• Dataset rows
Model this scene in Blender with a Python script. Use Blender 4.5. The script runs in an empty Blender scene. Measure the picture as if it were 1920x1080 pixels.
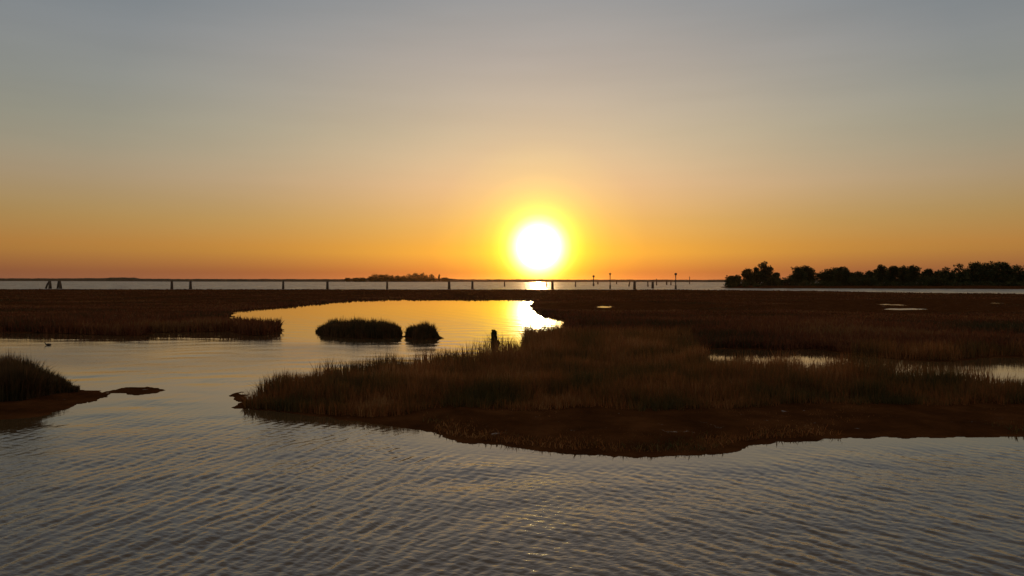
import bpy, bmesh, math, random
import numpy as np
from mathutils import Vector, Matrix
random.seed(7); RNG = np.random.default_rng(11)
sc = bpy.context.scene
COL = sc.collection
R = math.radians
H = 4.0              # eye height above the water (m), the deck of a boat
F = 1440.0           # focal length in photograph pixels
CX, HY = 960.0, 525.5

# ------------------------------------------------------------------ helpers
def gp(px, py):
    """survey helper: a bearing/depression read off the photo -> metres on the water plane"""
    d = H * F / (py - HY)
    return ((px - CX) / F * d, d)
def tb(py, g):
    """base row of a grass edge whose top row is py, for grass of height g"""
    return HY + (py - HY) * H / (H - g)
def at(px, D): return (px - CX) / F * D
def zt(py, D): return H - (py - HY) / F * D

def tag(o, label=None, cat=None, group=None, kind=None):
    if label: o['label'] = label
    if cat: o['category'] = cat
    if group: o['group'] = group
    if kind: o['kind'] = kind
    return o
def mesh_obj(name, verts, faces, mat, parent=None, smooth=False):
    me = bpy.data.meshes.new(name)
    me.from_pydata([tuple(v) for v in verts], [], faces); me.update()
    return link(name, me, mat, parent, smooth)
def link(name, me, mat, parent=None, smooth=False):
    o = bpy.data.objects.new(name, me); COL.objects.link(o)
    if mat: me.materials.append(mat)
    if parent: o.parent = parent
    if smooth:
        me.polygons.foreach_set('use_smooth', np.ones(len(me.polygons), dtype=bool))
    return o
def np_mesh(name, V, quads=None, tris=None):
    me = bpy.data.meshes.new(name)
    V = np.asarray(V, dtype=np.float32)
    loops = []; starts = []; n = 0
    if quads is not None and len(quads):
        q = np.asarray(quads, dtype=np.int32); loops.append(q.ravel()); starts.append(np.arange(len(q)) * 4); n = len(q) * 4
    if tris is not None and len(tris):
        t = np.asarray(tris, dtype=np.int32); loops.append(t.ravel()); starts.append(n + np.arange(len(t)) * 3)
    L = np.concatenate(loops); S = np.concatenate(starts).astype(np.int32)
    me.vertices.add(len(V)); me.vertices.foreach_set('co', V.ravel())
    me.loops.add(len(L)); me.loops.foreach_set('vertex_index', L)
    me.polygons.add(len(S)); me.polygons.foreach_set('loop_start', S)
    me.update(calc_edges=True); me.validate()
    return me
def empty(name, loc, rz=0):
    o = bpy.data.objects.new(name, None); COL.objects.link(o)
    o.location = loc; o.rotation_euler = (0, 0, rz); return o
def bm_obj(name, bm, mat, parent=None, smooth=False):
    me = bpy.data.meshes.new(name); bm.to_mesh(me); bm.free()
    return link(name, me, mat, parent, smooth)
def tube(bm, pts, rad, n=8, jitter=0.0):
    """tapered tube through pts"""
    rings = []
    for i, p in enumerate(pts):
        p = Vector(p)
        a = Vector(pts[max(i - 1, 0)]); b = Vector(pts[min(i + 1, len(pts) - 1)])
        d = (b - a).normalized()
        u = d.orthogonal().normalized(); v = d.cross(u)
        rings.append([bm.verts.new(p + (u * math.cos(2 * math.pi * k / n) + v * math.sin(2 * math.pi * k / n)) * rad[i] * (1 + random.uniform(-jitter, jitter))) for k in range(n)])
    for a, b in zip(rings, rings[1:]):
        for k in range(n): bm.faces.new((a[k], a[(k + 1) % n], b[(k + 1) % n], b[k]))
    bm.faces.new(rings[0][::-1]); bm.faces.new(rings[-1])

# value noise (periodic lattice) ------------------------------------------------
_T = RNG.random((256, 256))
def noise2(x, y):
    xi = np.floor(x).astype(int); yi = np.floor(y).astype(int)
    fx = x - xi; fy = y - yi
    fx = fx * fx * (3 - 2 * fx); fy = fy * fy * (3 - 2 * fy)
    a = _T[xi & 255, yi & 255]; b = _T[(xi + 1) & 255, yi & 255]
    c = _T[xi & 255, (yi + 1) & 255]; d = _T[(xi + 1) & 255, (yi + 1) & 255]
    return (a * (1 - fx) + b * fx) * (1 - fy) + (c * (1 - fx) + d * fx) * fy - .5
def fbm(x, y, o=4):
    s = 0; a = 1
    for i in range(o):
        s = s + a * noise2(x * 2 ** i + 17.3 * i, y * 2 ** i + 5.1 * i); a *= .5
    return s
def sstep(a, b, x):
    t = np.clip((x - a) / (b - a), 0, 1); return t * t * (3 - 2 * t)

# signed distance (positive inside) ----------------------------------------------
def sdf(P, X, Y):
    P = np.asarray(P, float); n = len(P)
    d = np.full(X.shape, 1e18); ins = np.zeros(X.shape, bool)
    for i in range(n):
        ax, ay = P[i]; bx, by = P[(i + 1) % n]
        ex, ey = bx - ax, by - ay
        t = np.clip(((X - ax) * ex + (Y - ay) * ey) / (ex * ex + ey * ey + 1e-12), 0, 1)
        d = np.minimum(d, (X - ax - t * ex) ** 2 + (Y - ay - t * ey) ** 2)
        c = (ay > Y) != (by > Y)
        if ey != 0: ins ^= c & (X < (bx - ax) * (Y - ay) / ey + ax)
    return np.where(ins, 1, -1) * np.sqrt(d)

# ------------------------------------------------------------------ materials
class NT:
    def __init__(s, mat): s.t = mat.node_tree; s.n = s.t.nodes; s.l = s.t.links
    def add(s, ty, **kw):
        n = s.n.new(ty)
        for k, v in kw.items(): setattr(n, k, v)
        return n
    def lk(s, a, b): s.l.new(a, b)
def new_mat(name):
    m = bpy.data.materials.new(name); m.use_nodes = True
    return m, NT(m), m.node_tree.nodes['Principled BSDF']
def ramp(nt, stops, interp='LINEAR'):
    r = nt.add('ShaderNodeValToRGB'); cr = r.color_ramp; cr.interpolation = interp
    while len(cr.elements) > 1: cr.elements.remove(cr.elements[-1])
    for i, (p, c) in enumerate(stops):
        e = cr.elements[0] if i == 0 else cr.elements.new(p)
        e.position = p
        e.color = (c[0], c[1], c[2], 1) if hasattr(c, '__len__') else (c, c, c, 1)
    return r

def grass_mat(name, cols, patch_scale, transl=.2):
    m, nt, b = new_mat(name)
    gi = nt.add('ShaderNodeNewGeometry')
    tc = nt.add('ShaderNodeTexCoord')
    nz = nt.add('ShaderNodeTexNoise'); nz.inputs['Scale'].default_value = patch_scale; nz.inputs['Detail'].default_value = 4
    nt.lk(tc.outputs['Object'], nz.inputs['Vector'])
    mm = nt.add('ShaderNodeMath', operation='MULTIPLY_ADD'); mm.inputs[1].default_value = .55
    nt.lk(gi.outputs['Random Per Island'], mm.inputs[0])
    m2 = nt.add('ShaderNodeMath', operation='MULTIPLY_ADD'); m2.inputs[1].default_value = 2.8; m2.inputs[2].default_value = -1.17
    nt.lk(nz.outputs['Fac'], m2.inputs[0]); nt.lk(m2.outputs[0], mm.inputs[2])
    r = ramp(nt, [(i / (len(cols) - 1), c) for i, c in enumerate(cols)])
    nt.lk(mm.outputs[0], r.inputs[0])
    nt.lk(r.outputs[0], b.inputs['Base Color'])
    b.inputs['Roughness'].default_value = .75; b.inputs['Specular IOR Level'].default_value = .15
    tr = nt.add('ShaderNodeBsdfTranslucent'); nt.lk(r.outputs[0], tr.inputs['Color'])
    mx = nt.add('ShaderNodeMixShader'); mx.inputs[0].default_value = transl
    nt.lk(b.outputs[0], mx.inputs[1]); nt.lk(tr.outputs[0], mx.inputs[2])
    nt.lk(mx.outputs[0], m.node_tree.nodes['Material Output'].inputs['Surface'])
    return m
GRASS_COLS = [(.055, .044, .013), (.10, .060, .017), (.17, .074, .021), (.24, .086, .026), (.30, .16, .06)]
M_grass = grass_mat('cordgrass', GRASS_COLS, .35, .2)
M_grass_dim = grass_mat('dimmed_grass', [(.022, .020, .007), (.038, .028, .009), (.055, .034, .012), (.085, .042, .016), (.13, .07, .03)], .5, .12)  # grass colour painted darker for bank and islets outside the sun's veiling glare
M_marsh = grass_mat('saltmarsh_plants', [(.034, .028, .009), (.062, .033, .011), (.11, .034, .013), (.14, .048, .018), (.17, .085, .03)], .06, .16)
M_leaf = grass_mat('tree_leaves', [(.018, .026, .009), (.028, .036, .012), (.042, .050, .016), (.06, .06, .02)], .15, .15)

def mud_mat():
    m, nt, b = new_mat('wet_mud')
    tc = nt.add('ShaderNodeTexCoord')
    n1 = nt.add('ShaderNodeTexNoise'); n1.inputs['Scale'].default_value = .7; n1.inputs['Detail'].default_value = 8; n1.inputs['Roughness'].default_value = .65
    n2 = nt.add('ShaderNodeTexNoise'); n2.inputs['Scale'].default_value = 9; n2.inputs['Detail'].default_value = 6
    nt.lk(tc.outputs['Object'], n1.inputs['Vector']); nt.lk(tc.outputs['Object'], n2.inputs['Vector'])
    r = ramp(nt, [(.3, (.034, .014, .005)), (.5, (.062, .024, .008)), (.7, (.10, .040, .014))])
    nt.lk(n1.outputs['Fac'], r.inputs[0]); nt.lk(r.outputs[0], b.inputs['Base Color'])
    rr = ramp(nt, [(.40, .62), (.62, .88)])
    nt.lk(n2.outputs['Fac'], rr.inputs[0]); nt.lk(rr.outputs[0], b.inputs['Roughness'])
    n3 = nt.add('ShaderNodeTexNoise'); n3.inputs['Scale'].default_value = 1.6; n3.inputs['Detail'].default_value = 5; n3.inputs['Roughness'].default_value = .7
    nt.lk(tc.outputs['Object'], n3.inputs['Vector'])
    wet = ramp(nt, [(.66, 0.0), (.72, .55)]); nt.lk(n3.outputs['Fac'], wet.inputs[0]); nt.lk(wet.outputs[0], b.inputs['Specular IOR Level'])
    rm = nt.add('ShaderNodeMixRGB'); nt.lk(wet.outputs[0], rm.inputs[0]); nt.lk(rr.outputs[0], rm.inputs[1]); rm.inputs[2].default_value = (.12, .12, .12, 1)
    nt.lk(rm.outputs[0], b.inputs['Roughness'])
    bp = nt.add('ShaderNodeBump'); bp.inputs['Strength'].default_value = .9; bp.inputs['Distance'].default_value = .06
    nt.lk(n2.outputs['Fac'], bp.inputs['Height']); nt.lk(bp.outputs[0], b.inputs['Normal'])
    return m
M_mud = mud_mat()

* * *

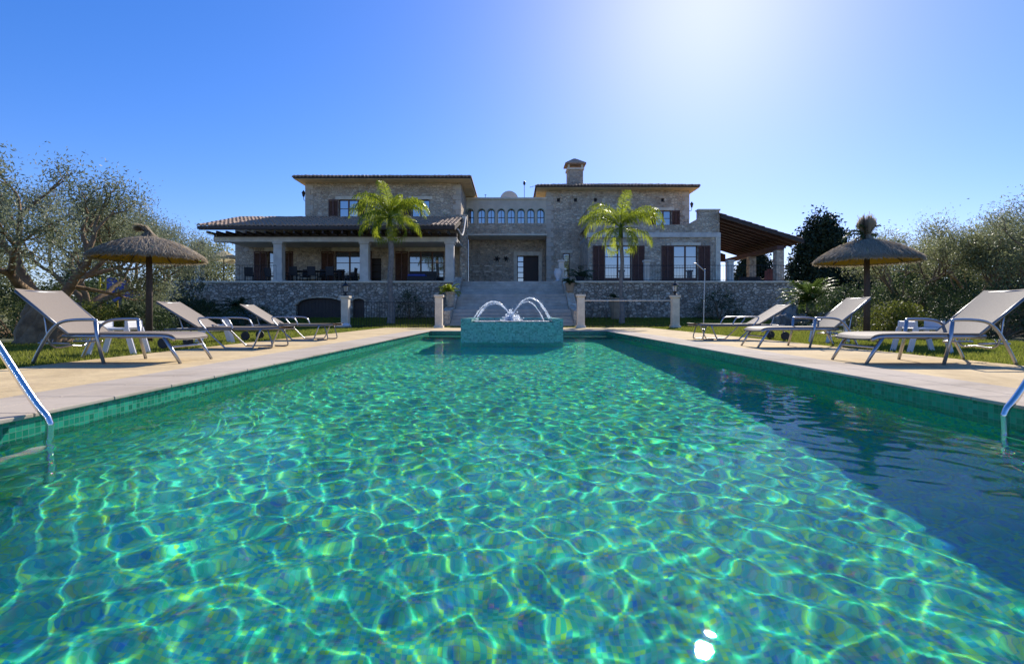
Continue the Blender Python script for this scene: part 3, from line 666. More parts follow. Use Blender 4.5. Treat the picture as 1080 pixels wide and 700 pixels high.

• What is being asked
Leave out every picture, then retype exactly the lines from the one containing "Model this scene" through the one containing "def zt(py, D): return H - (py - HY) / F * D".

• Solved exercise
Model this scene in Blender with a Python script. Use Blender 4.5. The script runs in an empty Blender scene. Measure the picture as if it were 1920x1080 pixels.
import bpy, bmesh, math, random
import numpy as np
from mathutils import Vector, Matrix
random.seed(7); RNG = np.random.default_rng(11)
sc = bpy.context.scene
COL = sc.collection
R = math.radians
H = 4.0              # eye height above the water (m), the deck of a boat
F = 1440.0           # focal length in photograph pixels
CX, HY = 960.0, 525.5

# ------------------------------------------------------------------ helpers
def gp(px, py):
    """survey helper: a bearing/depression read off the photo -> metres on the water plane"""
    d = H * F / (py - HY)
    return ((px - CX) / F * d, d)
def tb(py, g):
    """base row of a grass edge whose top row is py, for grass of height g"""
    return HY + (py - HY) * H / (H - g)
def at(px, D): return (px - CX) / F * D
def zt(py, D): return H - (py - HY) / F * D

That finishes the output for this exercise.